■ SHORT EXERCISE: Hand back each line, unchanged, from the top down to the line where "r, r.uniform(.95,1.2), mi)" sits.

■ WORKING DATA:
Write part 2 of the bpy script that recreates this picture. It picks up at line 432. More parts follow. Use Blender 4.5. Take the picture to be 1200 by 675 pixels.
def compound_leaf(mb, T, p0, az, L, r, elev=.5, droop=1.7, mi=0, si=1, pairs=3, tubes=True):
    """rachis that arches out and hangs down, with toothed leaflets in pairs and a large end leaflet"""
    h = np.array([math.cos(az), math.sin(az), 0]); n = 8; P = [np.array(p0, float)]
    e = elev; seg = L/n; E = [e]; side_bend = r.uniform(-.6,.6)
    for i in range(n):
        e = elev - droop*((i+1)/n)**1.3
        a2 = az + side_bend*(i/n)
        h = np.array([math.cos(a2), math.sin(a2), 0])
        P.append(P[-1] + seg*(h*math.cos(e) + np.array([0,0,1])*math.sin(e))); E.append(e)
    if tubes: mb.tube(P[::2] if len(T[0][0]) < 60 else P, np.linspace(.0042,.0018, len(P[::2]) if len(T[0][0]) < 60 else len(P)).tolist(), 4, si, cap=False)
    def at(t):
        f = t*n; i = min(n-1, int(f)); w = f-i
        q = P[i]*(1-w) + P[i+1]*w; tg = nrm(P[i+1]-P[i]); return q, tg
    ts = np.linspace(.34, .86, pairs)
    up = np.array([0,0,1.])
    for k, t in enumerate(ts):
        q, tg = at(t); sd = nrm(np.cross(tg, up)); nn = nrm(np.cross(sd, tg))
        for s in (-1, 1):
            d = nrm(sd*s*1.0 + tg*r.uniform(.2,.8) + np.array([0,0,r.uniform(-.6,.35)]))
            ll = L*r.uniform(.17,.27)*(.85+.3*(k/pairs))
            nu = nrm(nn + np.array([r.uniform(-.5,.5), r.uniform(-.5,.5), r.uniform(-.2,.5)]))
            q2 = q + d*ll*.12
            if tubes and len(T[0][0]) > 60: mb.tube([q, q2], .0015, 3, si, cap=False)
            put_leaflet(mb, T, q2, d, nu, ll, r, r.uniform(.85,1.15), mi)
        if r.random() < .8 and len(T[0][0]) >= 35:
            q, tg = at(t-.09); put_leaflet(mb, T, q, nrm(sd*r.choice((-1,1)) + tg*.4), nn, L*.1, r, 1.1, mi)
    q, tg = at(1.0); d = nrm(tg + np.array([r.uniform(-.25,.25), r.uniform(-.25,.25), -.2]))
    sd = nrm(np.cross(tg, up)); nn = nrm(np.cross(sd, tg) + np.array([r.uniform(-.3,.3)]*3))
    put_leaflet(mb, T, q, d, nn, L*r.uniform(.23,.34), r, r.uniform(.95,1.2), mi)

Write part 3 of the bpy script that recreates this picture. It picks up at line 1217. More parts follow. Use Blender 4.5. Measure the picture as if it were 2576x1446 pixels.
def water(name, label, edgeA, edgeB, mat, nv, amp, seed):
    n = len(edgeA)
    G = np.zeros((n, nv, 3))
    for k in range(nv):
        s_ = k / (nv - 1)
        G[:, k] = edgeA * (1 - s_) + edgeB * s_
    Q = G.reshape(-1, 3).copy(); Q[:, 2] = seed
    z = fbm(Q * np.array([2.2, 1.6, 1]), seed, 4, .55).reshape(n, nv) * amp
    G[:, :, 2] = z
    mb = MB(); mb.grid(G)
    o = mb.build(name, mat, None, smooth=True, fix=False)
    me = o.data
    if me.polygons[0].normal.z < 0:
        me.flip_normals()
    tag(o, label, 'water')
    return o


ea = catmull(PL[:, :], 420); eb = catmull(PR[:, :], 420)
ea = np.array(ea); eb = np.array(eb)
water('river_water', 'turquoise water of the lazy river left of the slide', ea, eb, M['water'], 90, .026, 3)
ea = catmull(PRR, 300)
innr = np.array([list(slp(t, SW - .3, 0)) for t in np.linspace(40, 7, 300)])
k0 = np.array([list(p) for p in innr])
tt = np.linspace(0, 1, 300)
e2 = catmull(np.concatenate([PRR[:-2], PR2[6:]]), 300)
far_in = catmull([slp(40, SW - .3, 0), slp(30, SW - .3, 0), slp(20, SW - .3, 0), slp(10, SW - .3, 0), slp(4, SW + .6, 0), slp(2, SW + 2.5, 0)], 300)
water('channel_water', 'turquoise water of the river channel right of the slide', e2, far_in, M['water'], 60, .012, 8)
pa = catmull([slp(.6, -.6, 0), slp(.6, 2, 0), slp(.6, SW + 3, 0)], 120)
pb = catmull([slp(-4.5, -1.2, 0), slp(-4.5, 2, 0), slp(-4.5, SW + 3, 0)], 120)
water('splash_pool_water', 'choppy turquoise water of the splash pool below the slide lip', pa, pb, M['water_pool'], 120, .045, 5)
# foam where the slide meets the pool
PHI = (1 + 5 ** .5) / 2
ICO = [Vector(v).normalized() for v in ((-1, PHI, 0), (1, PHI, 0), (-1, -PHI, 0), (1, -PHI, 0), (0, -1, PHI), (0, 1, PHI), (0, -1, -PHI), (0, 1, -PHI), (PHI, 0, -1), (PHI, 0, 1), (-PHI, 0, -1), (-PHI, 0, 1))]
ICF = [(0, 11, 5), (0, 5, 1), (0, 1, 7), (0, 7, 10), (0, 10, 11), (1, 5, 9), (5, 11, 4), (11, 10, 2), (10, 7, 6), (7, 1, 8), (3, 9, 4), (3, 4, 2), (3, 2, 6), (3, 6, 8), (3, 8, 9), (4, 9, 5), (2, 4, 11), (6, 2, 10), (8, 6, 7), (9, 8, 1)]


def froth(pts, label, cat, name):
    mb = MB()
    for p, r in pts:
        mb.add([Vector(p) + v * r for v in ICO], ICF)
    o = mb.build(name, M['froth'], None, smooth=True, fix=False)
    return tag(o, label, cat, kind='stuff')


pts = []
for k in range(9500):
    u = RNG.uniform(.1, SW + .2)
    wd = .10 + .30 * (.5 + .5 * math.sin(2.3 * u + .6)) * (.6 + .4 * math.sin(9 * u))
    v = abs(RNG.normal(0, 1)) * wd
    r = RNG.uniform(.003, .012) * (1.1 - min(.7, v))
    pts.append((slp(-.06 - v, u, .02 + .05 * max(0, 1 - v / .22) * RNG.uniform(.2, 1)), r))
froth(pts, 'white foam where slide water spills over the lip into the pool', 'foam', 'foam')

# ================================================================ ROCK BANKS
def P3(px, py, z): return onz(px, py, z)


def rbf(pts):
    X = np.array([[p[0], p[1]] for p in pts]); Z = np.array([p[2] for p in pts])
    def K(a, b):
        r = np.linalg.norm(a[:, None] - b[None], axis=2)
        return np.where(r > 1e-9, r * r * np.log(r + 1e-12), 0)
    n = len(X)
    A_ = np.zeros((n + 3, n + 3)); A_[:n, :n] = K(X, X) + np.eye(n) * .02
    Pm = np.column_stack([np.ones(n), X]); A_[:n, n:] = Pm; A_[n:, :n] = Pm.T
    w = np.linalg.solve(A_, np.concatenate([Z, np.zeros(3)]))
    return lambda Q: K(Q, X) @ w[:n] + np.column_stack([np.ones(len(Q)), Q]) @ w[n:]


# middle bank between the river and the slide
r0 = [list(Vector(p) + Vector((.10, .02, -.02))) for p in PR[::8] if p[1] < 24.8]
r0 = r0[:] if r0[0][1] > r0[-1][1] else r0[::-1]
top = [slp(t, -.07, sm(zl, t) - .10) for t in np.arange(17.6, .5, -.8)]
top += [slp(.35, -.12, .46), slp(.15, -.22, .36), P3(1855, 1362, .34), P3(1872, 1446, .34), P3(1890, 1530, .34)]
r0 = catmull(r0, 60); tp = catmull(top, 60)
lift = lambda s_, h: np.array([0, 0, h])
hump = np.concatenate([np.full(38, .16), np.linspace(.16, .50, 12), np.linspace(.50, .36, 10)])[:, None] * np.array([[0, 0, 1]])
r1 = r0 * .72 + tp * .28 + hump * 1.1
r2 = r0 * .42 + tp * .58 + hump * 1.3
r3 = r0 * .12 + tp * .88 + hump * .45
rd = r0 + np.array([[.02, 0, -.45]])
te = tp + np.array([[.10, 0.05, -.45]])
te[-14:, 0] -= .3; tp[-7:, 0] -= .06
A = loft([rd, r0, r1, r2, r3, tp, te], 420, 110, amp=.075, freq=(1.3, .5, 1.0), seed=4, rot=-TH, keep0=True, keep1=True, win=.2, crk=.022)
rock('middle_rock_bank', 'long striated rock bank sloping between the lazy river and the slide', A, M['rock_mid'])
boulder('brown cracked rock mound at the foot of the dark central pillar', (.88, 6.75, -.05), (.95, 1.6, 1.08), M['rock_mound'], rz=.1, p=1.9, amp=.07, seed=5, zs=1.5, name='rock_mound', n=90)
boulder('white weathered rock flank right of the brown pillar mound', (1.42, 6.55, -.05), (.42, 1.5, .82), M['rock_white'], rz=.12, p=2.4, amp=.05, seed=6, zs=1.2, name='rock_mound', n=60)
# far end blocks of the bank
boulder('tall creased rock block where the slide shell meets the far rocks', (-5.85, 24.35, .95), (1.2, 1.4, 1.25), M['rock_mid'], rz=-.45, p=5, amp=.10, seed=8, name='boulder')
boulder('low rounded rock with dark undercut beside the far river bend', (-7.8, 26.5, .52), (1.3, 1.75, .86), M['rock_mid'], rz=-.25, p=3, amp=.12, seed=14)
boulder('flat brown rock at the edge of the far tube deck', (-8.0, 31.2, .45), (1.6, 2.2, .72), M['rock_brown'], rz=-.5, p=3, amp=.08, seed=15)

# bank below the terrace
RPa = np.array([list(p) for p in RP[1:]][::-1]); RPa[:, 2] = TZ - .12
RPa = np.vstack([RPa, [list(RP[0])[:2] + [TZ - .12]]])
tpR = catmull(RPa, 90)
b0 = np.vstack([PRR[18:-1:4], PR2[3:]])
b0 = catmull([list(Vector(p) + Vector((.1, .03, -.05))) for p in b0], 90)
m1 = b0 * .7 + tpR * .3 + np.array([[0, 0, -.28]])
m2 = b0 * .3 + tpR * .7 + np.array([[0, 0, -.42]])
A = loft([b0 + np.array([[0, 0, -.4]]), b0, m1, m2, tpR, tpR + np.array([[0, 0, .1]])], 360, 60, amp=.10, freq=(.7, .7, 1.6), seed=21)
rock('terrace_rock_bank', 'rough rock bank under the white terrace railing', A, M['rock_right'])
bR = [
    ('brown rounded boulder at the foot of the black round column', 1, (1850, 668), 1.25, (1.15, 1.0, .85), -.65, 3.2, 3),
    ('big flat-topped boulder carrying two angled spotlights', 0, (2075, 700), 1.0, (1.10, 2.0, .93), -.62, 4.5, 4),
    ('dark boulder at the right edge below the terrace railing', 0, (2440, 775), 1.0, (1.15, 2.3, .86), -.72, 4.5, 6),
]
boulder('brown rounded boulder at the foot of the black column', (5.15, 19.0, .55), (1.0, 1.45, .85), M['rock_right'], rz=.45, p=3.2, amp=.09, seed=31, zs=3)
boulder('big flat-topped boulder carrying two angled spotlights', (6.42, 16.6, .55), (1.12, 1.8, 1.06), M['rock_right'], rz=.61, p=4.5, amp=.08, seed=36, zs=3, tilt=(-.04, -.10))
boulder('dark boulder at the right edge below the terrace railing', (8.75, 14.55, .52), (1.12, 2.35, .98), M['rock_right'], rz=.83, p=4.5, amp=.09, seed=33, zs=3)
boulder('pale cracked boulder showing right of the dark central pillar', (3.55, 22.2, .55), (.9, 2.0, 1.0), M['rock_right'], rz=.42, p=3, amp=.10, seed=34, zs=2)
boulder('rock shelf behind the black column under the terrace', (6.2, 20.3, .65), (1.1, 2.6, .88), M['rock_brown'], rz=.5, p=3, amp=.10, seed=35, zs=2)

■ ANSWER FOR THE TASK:
Write part 2 of the bpy script that recreates this picture. It picks up at line 432. More parts follow. Use Blender 4.5. Take the picture to be 1200 by 675 pixels.
def compound_leaf(mb, T, p0, az, L, r, elev=.5, droop=1.7, mi=0, si=1, pairs=3, tubes=True):
    """rachis that arches out and hangs down, with toothed leaflets in pairs and a large end leaflet"""
    h = np.array([math.cos(az), math.sin(az), 0]); n = 8; P = [np.array(p0, float)]
    e = elev; seg = L/n; E = [e]; side_bend = r.uniform(-.6,.6)
    for i in range(n):
        e = elev - droop*((i+1)/n)**1.3
        a2 = az + side_bend*(i/n)
        h = np.array([math.cos(a2), math.sin(a2), 0])
        P.append(P[-1] + seg*(h*math.cos(e) + np.array([0,0,1])*math.sin(e))); E.append(e)
    if tubes: mb.tube(P[::2] if len(T[0][0]) < 60 else P, np.linspace(.0042,.0018, len(P[::2]) if len(T[0][0]) < 60 else len(P)).tolist(), 4, si, cap=False)
    def at(t):
        f = t*n; i = min(n-1, int(f)); w = f-i
        q = P[i]*(1-w) + P[i+1]*w; tg = nrm(P[i+1]-P[i]); return q, tg
    ts = np.linspace(.34, .86, pairs)
    up = np.array([0,0,1.])
    for k, t in enumerate(ts):
        q, tg = at(t); sd = nrm(np.cross(tg, up)); nn = nrm(np.cross(sd, tg))
        for s in (-1, 1):
            d = nrm(sd*s*1.0 + tg*r.uniform(.2,.8) + np.array([0,0,r.uniform(-.6,.35)]))
            ll = L*r.uniform(.17,.27)*(.85+.3*(k/pairs))
            nu = nrm(nn + np.array([r.uniform(-.5,.5), r.uniform(-.5,.5), r.uniform(-.2,.5)]))
            q2 = q + d*ll*.12
            if tubes and len(T[0][0]) > 60: mb.tube([q, q2], .0015, 3, si, cap=False)
            put_leaflet(mb, T, q2, d, nu, ll, r, r.uniform(.85,1.15), mi)
        if r.random() < .8 and len(T[0][0]) >= 35:
            q, tg = at(t-.09); put_leaflet(mb, T, q, nrm(sd*r.choice((-1,1)) + tg*.4), nn, L*.1, r, 1.1, mi)
    q, tg = at(1.0); d = nrm(tg + np.array([r.uniform(-.25,.25), r.uniform(-.25,.25), -.2]))
    sd = nrm(np.cross(tg, up)); nn = nrm(np.cross(sd, tg) + np.array([r.uniform(-.3,.3)]*3))
    put_leaflet(mb, T, q, d, nn, L*r.uniform(.23,.34), r, r.uniform(.95,1.2), mi)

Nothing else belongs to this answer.